To control the Column's fall and protect surrounding buildings, Communards piled a large mound of sand, straw, branches, and manure at its base, a large architectural intervention that completely disrupted the Column's imposing icon. These days, however, all traces of these events are absent from Place Vendôme, threatening that such dramatic political disruption, with architecture as its means, be lost in history.
The Mound of Vendôme exhibition, curated by historian and theorist David Gissen (who also serves as the Interim Director of Architecture at California College of the Arts), plans for the reconstruction of that dirt mound today. On view until September 14, Gissen's exhibition uses the Mound as a provocation for new memorial and monumental forms.

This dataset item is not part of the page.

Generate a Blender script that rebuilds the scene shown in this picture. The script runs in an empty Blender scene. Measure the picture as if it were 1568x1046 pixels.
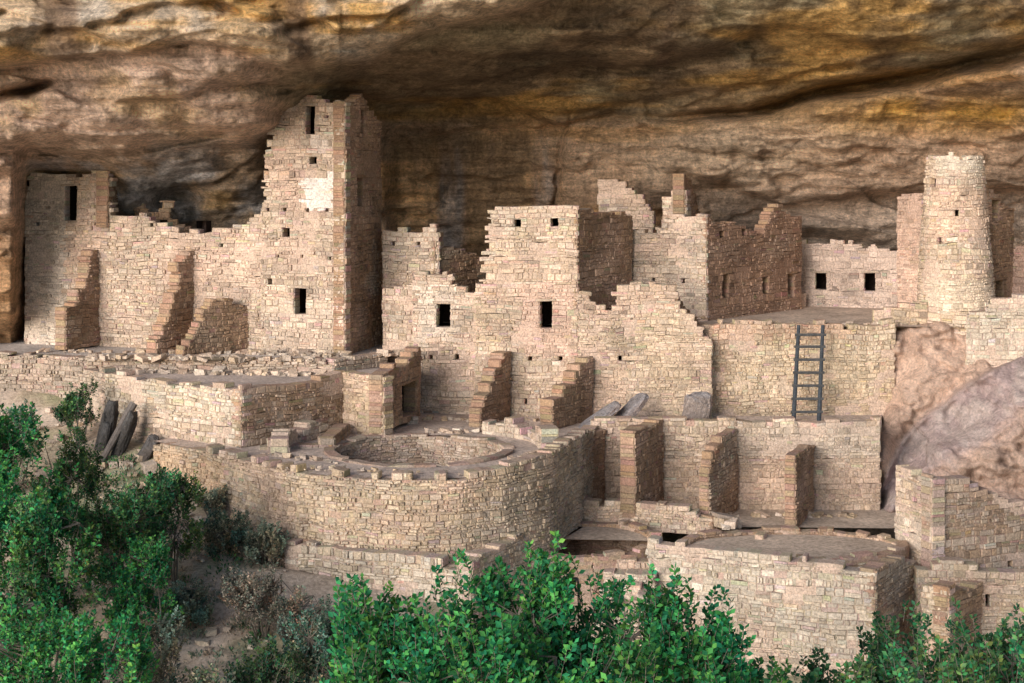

From CCA's description of the exhibition:
Drawn from the CCA’s extensive collection of Commune-era holdings, the exhibition showcases a series of photographs and engravings that document the square before and after the destruction of the column: an unknown photographer captures a perspective of the Column in 1851, Bruno Braquehais photographs the fallen statue of Napoleon in Roman imperial garments in 1871 and Charles Marville documents the reconstruction of the column two years later. The exhibition contemporary proposal is supported by a series of new works including visual renderings, a model of the column and the mound, photographs and the petition addressed to city officials to reconstruct the Mound of Vendôme.